*REQUEST*: Leaving out all pictures, copy exactly the lines from the one containing "Write the bpy" down to the one containing "return link(o, parent)", both of them included.

━━━━━━━━━━━━━━━━━━━━

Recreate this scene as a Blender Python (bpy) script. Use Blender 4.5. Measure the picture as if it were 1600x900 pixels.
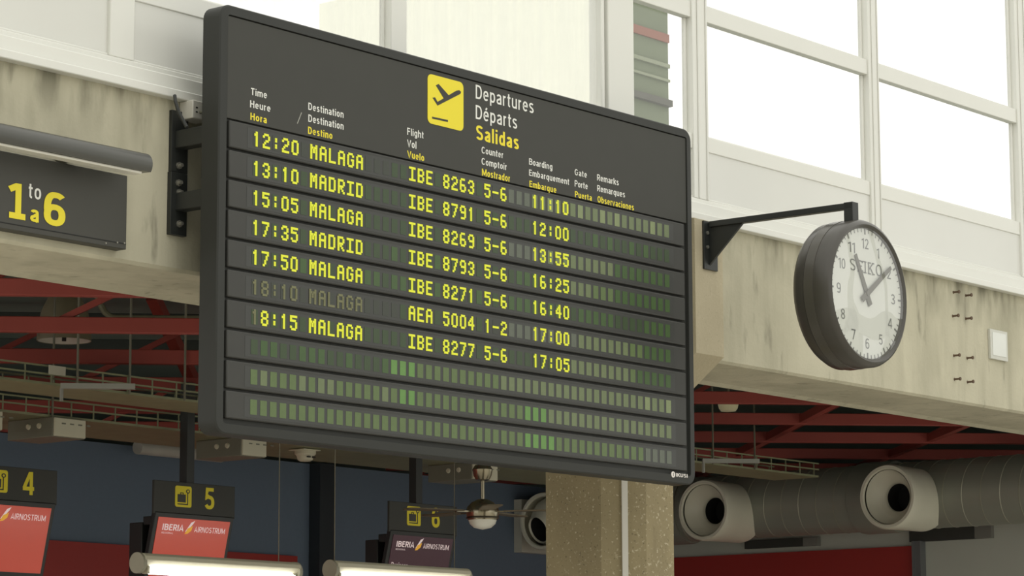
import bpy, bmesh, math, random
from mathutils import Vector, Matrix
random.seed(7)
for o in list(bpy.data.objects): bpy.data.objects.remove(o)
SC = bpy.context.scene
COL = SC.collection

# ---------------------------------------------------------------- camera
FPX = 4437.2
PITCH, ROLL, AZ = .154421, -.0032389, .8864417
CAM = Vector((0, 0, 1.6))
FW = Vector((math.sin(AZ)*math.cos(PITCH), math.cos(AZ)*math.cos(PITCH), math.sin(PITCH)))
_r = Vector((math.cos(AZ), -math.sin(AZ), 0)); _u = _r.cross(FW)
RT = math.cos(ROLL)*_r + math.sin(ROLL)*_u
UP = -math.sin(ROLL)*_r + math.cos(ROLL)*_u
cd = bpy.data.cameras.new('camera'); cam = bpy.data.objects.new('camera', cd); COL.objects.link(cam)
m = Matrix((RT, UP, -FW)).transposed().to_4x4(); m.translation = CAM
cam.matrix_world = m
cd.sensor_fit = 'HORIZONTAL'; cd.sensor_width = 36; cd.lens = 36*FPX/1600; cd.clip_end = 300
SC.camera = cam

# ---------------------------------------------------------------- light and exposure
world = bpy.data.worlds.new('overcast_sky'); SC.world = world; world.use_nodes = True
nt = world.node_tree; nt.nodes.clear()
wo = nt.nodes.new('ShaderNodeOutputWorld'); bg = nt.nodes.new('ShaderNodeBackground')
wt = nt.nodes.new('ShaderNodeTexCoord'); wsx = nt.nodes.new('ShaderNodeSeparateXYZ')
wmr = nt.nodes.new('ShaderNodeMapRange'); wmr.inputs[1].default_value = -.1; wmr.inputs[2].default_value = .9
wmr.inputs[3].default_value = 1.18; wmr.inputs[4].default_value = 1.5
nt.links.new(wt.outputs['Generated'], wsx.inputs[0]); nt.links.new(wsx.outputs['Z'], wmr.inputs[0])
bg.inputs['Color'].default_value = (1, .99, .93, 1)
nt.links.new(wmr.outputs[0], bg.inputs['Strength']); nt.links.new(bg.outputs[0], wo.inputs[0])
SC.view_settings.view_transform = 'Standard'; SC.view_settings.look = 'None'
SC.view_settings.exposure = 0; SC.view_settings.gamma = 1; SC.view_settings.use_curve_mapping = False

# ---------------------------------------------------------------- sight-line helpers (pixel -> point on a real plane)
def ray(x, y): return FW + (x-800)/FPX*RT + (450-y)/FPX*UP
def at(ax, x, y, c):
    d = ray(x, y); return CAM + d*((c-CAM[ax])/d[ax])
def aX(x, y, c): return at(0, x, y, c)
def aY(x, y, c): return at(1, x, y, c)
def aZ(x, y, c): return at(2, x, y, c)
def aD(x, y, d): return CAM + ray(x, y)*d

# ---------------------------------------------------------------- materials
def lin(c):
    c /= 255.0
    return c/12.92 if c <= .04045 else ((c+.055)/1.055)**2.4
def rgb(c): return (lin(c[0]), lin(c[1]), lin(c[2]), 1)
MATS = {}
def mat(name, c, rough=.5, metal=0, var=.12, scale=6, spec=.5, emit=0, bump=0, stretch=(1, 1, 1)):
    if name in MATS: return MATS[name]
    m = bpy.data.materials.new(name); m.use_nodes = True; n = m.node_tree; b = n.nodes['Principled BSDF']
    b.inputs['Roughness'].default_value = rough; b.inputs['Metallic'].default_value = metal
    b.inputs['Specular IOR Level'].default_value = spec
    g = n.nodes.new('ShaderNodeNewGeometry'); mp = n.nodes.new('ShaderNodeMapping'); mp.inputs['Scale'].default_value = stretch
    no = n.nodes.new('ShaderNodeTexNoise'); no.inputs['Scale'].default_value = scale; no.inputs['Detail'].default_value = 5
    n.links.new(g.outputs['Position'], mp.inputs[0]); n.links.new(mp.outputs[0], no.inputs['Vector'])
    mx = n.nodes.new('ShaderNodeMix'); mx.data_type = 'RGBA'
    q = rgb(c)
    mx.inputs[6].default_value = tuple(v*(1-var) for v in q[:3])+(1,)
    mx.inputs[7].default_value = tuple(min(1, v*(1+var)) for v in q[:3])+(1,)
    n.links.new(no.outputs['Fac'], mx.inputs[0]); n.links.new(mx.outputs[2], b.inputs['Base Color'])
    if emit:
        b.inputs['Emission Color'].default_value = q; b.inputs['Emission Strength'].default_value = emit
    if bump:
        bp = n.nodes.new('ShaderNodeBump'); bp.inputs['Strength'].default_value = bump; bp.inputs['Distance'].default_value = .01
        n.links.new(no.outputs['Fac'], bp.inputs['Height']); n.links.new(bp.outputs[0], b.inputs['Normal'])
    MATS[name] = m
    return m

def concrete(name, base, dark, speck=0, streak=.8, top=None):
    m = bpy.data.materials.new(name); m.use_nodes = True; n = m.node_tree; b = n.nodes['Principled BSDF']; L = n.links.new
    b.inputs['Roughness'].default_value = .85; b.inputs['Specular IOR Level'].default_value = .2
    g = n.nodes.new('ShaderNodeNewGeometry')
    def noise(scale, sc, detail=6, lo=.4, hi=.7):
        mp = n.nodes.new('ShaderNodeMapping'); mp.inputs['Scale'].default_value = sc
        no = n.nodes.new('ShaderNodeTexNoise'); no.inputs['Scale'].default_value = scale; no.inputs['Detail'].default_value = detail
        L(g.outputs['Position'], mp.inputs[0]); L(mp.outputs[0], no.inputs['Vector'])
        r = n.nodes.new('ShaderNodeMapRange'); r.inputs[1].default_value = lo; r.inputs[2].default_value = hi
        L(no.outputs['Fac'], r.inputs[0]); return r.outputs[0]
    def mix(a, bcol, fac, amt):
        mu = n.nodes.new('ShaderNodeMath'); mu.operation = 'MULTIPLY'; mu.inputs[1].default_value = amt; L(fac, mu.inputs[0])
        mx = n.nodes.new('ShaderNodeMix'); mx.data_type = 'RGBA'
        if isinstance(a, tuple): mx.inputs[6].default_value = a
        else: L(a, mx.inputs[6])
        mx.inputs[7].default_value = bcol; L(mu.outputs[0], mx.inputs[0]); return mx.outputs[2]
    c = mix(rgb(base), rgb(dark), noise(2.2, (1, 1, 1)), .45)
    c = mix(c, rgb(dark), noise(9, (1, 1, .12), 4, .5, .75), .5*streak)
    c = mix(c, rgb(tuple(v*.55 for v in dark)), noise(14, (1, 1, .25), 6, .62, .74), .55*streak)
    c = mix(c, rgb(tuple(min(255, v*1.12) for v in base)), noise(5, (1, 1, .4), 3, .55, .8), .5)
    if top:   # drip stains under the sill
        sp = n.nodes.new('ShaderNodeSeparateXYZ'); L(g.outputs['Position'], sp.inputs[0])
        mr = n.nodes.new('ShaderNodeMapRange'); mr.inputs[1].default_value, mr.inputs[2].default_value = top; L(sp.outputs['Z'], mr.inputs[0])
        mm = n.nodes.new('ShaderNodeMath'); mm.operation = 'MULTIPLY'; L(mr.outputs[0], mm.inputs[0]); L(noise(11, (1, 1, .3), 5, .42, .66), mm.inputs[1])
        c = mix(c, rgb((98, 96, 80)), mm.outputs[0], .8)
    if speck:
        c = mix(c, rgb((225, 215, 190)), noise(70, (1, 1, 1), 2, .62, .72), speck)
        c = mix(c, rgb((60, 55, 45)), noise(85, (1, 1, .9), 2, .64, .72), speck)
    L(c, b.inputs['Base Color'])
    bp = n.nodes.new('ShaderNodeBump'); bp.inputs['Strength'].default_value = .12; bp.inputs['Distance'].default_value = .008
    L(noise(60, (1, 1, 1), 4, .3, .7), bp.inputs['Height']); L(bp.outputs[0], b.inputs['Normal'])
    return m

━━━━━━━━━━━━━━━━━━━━

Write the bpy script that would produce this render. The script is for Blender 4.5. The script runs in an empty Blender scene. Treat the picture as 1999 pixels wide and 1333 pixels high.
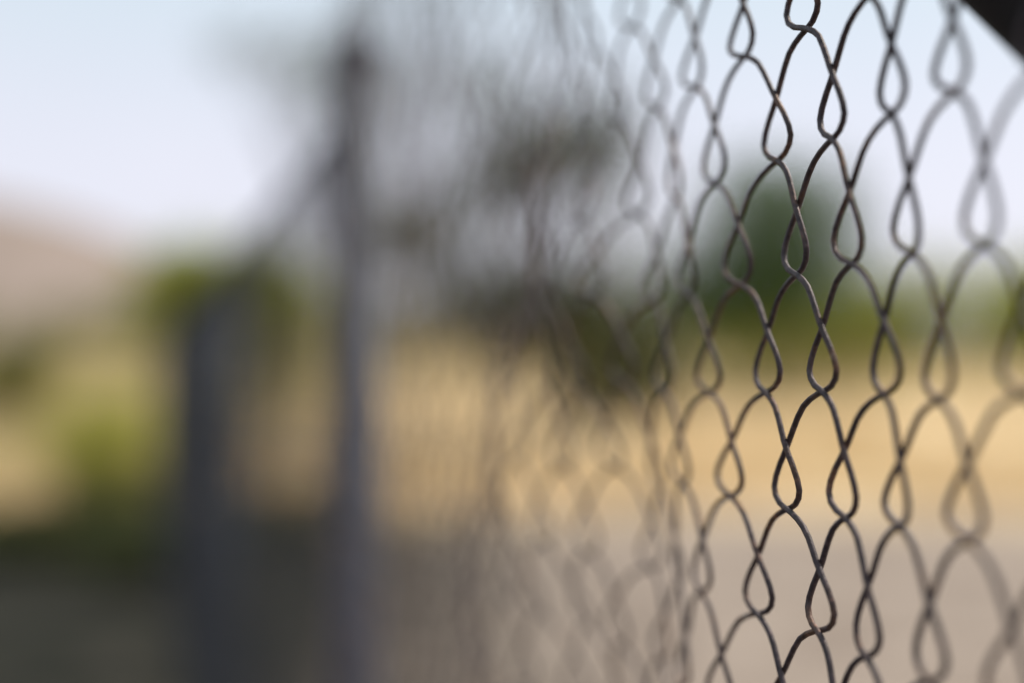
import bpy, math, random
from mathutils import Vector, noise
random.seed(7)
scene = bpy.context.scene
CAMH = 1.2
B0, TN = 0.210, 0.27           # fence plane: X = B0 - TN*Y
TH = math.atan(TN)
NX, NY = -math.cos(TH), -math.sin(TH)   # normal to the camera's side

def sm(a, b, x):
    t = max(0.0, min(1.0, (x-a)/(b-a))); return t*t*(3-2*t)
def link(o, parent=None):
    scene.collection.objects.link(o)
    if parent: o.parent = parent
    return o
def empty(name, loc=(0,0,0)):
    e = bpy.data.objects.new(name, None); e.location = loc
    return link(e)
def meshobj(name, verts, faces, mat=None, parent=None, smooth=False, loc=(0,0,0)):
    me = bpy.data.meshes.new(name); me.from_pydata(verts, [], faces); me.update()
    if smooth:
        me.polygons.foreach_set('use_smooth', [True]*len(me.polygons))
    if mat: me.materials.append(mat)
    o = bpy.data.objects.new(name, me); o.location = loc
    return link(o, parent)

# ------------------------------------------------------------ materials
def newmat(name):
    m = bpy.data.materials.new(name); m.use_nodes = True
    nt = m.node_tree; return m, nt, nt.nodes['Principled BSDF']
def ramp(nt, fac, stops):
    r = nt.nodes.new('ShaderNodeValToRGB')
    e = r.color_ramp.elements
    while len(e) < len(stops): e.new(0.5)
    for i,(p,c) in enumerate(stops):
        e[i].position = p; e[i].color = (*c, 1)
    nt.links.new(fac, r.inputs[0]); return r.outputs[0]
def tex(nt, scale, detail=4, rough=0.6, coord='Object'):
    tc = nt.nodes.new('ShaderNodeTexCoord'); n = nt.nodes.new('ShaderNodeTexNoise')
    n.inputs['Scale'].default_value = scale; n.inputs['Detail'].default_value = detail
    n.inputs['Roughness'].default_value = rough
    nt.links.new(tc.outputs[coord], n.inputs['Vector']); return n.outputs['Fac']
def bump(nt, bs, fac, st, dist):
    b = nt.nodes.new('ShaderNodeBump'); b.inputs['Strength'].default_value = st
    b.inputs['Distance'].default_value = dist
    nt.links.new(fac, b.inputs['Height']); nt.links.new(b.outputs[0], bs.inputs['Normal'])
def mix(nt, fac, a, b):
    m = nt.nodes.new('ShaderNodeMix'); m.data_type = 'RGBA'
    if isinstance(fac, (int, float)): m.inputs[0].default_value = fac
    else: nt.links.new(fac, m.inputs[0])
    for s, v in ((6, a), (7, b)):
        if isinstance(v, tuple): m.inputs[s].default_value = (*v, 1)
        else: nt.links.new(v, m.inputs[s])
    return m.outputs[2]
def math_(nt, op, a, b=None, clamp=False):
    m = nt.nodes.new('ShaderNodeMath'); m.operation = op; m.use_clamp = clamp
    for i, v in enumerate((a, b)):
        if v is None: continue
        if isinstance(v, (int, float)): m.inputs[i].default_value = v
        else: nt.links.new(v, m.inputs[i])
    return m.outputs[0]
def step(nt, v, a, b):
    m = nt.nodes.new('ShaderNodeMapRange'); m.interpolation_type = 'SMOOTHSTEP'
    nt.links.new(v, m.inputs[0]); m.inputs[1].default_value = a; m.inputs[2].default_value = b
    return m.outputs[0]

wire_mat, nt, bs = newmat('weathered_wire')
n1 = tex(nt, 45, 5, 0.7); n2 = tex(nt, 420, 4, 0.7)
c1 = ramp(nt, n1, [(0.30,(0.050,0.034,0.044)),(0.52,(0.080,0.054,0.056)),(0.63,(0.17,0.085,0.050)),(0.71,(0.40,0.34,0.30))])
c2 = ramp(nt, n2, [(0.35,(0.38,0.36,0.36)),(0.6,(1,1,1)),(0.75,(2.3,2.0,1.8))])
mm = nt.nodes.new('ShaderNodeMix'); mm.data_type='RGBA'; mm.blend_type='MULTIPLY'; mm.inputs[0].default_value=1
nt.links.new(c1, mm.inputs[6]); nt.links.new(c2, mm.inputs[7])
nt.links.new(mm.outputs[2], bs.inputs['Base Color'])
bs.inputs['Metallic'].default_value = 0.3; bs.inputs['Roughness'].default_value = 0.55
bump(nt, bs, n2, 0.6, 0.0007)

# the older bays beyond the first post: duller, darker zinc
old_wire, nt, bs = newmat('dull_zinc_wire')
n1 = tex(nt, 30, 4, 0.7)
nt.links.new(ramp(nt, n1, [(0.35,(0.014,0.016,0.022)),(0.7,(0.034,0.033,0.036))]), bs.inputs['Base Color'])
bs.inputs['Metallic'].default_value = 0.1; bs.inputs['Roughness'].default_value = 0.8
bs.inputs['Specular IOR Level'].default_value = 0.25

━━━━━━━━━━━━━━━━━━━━

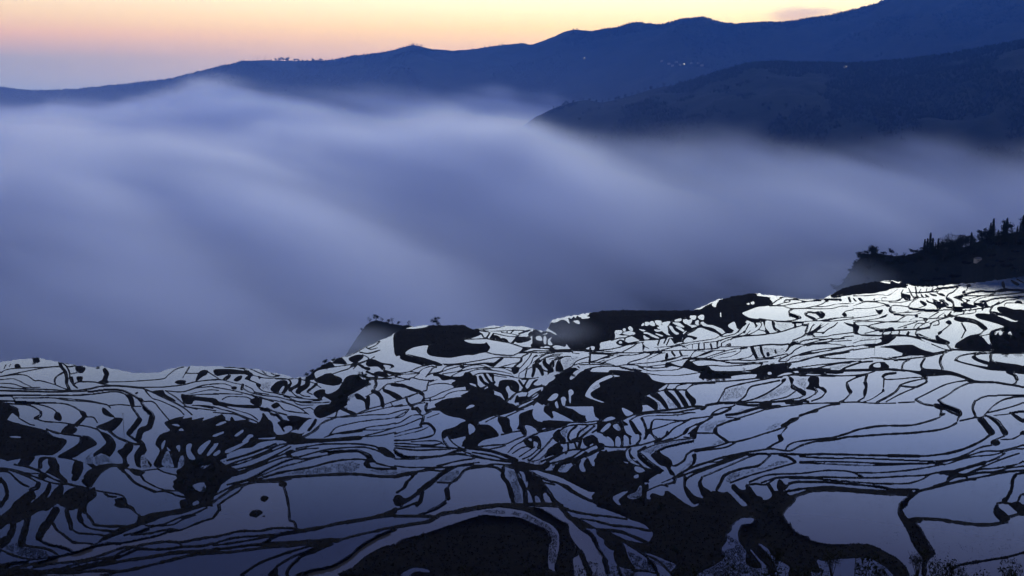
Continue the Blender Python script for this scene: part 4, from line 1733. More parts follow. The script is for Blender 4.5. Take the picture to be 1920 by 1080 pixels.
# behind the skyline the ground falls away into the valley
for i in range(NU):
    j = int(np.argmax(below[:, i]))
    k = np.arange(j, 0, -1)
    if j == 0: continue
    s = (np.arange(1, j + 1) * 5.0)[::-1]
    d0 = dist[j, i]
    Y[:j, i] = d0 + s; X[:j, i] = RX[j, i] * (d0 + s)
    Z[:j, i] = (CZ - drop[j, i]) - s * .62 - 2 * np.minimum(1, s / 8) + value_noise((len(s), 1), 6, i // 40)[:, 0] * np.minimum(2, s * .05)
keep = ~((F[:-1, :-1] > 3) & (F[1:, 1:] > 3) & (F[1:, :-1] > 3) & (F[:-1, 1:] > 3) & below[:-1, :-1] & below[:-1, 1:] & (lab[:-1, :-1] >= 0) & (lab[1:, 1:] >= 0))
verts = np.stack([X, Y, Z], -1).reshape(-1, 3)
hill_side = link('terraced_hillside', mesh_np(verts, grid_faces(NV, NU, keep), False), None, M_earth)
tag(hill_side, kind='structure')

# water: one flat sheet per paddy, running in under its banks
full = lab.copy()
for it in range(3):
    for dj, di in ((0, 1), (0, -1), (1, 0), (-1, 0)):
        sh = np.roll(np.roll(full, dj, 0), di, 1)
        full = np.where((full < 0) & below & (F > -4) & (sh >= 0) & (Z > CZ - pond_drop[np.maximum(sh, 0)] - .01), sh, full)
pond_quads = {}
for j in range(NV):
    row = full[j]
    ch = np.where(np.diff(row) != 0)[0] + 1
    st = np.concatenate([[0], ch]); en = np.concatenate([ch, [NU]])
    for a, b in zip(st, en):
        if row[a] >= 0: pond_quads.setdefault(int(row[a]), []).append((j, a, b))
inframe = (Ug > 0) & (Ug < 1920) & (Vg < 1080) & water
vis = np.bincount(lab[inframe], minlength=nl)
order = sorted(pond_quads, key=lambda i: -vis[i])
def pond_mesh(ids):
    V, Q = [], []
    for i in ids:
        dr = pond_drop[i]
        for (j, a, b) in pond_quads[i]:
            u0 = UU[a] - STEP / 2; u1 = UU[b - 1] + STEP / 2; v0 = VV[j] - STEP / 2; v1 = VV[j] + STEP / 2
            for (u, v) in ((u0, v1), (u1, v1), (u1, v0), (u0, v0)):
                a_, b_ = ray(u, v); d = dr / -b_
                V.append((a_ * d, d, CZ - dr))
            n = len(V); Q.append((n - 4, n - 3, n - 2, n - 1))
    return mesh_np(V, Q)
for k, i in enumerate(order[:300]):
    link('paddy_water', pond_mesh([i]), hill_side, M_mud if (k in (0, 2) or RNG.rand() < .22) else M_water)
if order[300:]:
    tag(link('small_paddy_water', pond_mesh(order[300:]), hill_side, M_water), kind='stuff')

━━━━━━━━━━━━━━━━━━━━

*EXPECTED OUTPUT*:
Write the bpy script that would produce this render. The script is for Blender 4.5. The script runs in an empty Blender scene. Treat the picture as 1999 pixels wide and 1333 pixels high.
import bpy, math, random
from mathutils import Vector, noise
random.seed(7)
scene = bpy.context.scene
CAMH = 1.2
B0, TN = 0.210, 0.27           # fence plane: X = B0 - TN*Y
TH = math.atan(TN)
NX, NY = -math.cos(TH), -math.sin(TH)   # normal to the camera's side

def sm(a, b, x):
    t = max(0.0, min(1.0, (x-a)/(b-a))); return t*t*(3-2*t)
def link(o, parent=None):
    scene.collection.objects.link(o)
    if parent: o.parent = parent
    return o
def empty(name, loc=(0,0,0)):
    e = bpy.data.objects.new(name, None); e.location = loc
    return link(e)
def meshobj(name, verts, faces, mat=None, parent=None, smooth=False, loc=(0,0,0)):
    me = bpy.data.meshes.new(name); me.from_pydata(verts, [], faces); me.update()
    if smooth:
        me.polygons.foreach_set('use_smooth', [True]*len(me.polygons))
    if mat: me.materials.append(mat)
    o = bpy.data.objects.new(name, me); o.location = loc
    return link(o, parent)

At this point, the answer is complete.